On Mon, May 23, 2011 at 11:09 PM, Patrick W. Gilmore <patrick@ianai.net> wrote:
If they do, any Rogers customer who wants to talk to it is screwed. Whether they have a 7 addy or not, Rogers' routers will not let the packet leave Rogers' borders.
That could depend on whether Rogers' border routers are adequately configured to block/filter the announcement, and whether whatever the DoD chose to announce was a longer prefix than what Rogers' equipment had routes/controls for. In theory; there exists a possibility that the DoD could announce a /24 of something Rogers' was internally routing as a /16, then if unfiltered the DoD announce could win, causing internal (self-inflicted) issues for Rogers.
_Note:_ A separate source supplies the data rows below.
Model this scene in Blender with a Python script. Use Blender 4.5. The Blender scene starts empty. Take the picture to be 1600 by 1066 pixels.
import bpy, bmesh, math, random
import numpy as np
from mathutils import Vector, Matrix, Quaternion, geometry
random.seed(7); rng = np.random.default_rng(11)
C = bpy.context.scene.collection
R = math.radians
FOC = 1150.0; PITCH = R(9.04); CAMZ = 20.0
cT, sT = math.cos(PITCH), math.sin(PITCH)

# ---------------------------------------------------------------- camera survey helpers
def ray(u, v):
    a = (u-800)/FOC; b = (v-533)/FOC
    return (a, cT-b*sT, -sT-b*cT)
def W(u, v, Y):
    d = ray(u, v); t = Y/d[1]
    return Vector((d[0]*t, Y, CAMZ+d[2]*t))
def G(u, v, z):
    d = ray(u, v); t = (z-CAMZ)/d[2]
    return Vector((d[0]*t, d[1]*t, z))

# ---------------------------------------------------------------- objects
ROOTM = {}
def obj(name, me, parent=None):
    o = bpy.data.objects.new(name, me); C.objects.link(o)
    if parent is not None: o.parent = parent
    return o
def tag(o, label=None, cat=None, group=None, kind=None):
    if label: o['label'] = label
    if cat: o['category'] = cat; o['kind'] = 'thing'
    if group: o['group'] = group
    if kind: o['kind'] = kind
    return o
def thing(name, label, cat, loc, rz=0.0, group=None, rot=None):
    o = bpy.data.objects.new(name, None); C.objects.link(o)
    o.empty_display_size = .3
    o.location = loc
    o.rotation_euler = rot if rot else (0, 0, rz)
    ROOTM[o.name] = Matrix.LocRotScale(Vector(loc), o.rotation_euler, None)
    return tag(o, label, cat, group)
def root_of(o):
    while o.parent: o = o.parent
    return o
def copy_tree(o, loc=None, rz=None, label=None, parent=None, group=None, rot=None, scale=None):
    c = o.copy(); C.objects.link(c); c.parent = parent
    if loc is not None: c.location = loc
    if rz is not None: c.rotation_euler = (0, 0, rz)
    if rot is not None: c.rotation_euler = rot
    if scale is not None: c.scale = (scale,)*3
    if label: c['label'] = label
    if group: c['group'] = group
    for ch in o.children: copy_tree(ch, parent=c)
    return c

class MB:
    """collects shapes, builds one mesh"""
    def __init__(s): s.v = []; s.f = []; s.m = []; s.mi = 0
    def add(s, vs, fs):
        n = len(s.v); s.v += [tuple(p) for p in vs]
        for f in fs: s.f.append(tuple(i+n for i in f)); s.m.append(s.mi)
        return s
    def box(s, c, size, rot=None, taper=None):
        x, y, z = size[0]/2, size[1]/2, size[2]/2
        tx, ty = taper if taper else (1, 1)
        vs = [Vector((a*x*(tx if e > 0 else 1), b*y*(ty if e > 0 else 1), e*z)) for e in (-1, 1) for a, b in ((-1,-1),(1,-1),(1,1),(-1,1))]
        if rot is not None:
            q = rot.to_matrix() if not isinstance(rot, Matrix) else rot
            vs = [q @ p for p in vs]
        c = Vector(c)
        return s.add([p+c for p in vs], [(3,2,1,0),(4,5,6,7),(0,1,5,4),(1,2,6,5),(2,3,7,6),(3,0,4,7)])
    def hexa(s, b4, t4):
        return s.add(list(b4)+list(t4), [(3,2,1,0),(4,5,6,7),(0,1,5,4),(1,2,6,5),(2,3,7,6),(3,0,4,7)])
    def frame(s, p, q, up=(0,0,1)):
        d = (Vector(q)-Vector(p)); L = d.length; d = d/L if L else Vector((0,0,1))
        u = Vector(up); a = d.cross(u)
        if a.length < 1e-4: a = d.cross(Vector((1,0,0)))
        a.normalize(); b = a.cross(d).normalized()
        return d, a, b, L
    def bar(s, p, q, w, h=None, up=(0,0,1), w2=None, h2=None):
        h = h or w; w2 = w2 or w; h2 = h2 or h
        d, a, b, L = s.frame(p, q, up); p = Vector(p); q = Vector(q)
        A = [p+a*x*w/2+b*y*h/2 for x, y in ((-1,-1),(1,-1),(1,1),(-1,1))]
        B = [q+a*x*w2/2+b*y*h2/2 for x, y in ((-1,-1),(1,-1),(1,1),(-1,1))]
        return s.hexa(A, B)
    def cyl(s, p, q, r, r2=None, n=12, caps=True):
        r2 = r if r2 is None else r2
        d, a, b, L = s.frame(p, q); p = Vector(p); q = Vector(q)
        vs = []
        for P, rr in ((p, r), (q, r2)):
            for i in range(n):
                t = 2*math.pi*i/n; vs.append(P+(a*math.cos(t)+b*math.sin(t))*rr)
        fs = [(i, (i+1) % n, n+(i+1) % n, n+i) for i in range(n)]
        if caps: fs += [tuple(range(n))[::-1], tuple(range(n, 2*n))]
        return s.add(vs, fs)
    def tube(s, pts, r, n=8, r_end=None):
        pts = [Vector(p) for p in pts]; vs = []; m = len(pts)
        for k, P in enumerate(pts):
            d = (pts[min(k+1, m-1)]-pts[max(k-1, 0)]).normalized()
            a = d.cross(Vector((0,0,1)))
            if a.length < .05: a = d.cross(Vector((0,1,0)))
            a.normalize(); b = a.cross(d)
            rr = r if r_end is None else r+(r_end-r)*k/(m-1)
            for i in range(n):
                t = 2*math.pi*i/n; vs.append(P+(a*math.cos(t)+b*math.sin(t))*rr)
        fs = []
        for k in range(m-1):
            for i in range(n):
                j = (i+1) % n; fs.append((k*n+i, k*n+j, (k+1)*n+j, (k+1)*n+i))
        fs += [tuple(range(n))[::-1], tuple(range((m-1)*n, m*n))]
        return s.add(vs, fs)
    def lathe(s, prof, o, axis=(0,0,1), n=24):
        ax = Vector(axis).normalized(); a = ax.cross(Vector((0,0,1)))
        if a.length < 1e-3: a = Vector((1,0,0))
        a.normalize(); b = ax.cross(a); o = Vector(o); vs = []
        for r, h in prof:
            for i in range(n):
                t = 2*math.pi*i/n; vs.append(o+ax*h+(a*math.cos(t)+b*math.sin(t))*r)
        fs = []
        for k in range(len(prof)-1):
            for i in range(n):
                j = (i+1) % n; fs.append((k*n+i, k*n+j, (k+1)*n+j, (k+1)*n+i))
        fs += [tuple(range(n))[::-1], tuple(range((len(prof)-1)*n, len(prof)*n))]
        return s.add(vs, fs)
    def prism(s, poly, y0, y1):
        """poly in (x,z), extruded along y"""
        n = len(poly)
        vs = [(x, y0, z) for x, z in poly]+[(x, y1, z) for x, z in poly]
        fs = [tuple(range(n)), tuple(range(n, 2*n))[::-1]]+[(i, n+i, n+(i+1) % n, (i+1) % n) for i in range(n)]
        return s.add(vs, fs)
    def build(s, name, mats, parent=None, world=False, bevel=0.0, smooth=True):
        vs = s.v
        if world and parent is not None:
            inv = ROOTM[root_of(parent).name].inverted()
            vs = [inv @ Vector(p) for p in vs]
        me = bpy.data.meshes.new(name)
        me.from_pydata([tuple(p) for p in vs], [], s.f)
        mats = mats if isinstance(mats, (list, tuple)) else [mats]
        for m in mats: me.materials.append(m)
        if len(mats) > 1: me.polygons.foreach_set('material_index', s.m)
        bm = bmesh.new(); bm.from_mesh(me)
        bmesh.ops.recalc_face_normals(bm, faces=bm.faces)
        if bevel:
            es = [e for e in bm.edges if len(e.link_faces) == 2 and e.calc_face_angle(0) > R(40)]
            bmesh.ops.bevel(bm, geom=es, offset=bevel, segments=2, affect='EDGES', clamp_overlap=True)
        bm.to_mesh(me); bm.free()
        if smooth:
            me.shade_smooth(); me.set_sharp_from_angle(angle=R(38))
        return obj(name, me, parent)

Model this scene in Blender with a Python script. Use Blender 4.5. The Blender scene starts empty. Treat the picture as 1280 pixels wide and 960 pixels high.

The DoD could also eventually use the 7 range for something, resulting in complaints to Rogers from users who seem unable to reach (some web site placed in 7/8). Unofficial use of other organization's IP address space is playing with fire. It may mark the symbolic start of a new IPv4, where eventually many /8s will have tons of unofficial claimaints, and whoever threatens more, pays the major providers more, or has more lawyers (take your pick), gets their announcement more widely propagated. Sometimes if enough players start playing with fire, a really bad, uncontrollable inferno eventually gets ignited.